** start of Provided data **

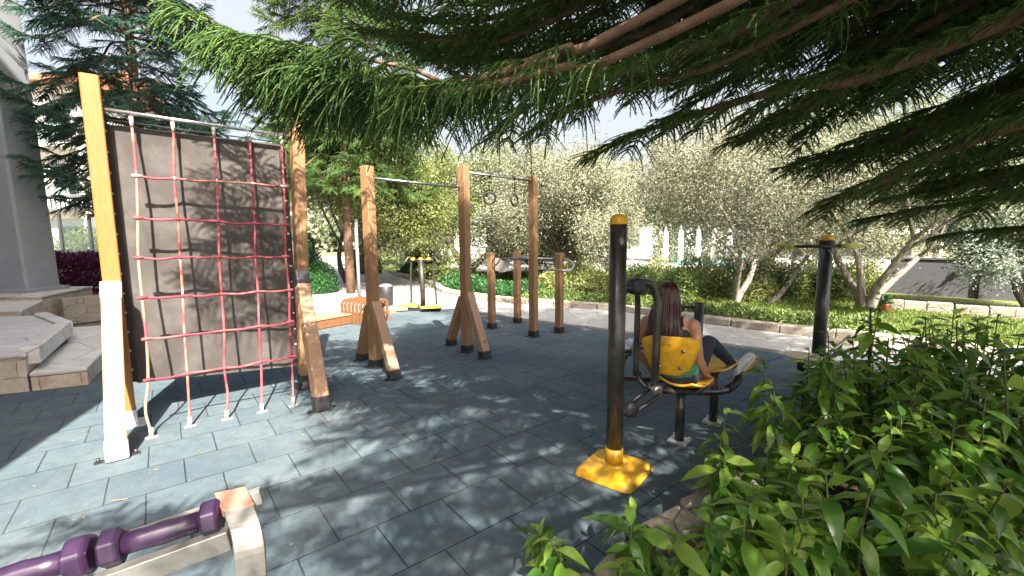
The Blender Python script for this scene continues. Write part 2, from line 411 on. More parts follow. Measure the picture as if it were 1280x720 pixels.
def mat_ashlar(name, c0, c1, c2, cj):
    m, nt, b = newmat(name); g = nt.nodes.new('ShaderNodeNewGeometry'); sx = nt.nodes.new('ShaderNodeSeparateXYZ'); nt.links.new(g.outputs['Position'], sx.inputs[0])
    ma = nt.nodes.new('ShaderNodeMath'); ma.operation = 'MULTIPLY_ADD'; nt.links.new(sx.outputs[1], ma.inputs[0]); ma.inputs[1].default_value = 0.7; nt.links.new(sx.outputs[0], ma.inputs[2])
    cb = nt.nodes.new('ShaderNodeCombineXYZ'); nt.links.new(ma.outputs[0], cb.inputs[0]); nt.links.new(sx.outputs[2], cb.inputs[1])
    wn = nt.nodes.new('ShaderNodeTexNoise'); wn.inputs['Scale'].default_value = 4; nt.links.new(g.outputs['Position'], wn.inputs['Vector'])
    va = nt.nodes.new('ShaderNodeVectorMath'); va.operation = 'MULTIPLY_ADD'; nt.links.new(wn.outputs['Color'], va.inputs[0]); va.inputs[1].default_value = (.09, .05, 0); nt.links.new(cb.outputs[0], va.inputs[2])
    bt = nt.nodes.new('ShaderNodeTexBrick'); nt.links.new(va.outputs[0], bt.inputs['Vector']); bt.inputs['Scale'].default_value = 1; bt.inputs['Brick Width'].default_value = .42; bt.inputs['Row Height'].default_value = .2
    bt.inputs['Mortar Size'].default_value = .008; bt.inputs['Mortar Smooth'].default_value = .6; bt.inputs['Color1'].default_value = (*c0, 1); bt.inputs['Color2'].default_value = (*c1, 1); bt.inputs['Mortar'].default_value = (*cj, 1)
    c = mixc(nt, bt.outputs['Color'], c2, ramp(nt, noise(nt, 6, 6, .7, None, True), (0, 0, 0), (.85, .85, .85), .4, .65)); nt.links.new(c, b.inputs['Base Color']); b.inputs['Roughness'].default_value = .85
    iv = nt.nodes.new('ShaderNodeMath'); iv.operation = 'SUBTRACT'; iv.inputs[0].default_value = 1; nt.links.new(bt.outputs['Fac'], iv.inputs[1])
    p = bump(nt, b, iv.outputs[0], .7, .015); bump(nt, b, noise(nt, 16, 6, .75, None, True), .9, .02, p); return m
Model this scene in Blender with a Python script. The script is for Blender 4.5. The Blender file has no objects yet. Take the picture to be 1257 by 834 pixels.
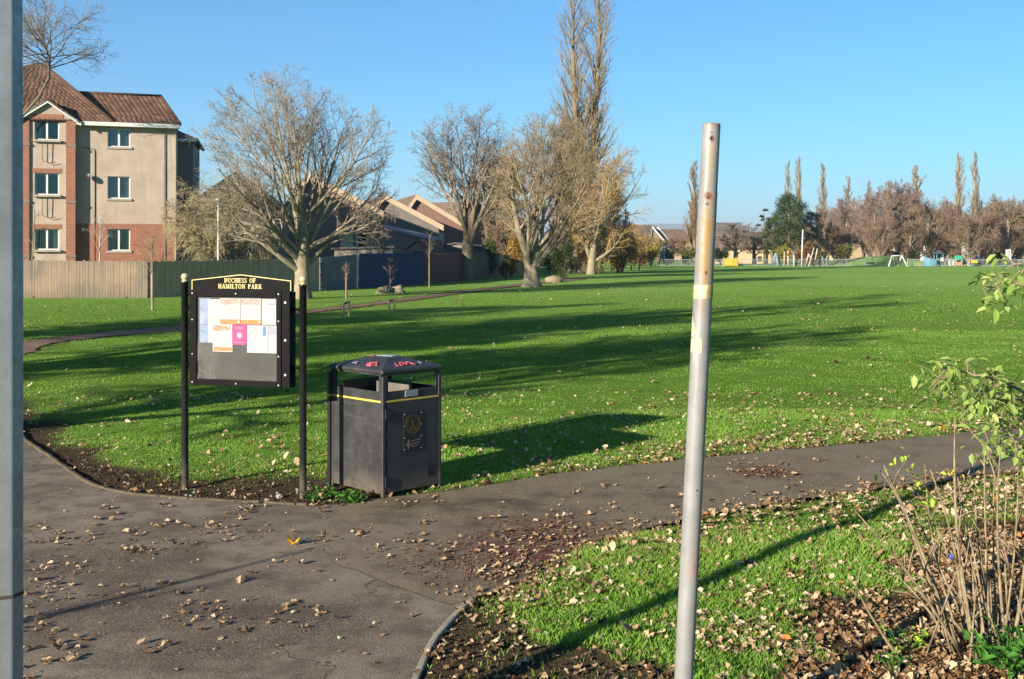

** end of Provided data **

Strip out the pictures and quote the remaining data word for word.

Response to the task -
The Blender Python script for this scene continues. Write part 2, from line 411 on. More parts follow. Measure the picture as if it were 1280x720 pixels.
def mat_ashlar(name, c0, c1, c2, cj):
    m, nt, b = newmat(name); g = nt.nodes.new('ShaderNodeNewGeometry'); sx = nt.nodes.new('ShaderNodeSeparateXYZ'); nt.links.new(g.outputs['Position'], sx.inputs[0])
    ma = nt.nodes.new('ShaderNodeMath'); ma.operation = 'MULTIPLY_ADD'; nt.links.new(sx.outputs[1], ma.inputs[0]); ma.inputs[1].default_value = 0.7; nt.links.new(sx.outputs[0], ma.inputs[2])
    cb = nt.nodes.new('ShaderNodeCombineXYZ'); nt.links.new(ma.outputs[0], cb.inputs[0]); nt.links.new(sx.outputs[2], cb.inputs[1])
    wn = nt.nodes.new('ShaderNodeTexNoise'); wn.inputs['Scale'].default_value = 4; nt.links.new(g.outputs['Position'], wn.inputs['Vector'])
    va = nt.nodes.new('ShaderNodeVectorMath'); va.operation = 'MULTIPLY_ADD'; nt.links.new(wn.outputs['Color'], va.inputs[0]); va.inputs[1].default_value = (.09, .05, 0); nt.links.new(cb.outputs[0], va.inputs[2])
    bt = nt.nodes.new('ShaderNodeTexBrick'); nt.links.new(va.outputs[0], bt.inputs['Vector']); bt.inputs['Scale'].default_value = 1; bt.inputs['Brick Width'].default_value = .42; bt.inputs['Row Height'].default_value = .2
    bt.inputs['Mortar Size'].default_value = .008; bt.inputs['Mortar Smooth'].default_value = .6; bt.inputs['Color1'].default_value = (*c0, 1); bt.inputs['Color2'].default_value = (*c1, 1); bt.inputs['Mortar'].default_value = (*cj, 1)
    c = mixc(nt, bt.outputs['Color'], c2, ramp(nt, noise(nt, 6, 6, .7, None, True), (0, 0, 0), (.85, .85, .85), .4, .65)); nt.links.new(c, b.inputs['Base Color']); b.inputs['Roughness'].default_value = .85
    iv = nt.nodes.new('ShaderNodeMath'); iv.operation = 'SUBTRACT'; iv.inputs[0].default_value = 1; nt.links.new(bt.outputs['Fac'], iv.inputs[1])
    p = bump(nt, b, iv.outputs[0], .7, .015); bump(nt, b, noise(nt, 16, 6, .75, None, True), .9, .02, p); return m
Model this scene in Blender with a Python script. The script is for Blender 4.5. The Blender file has no objects yet. Take the picture to be 1257 by 834 pixels.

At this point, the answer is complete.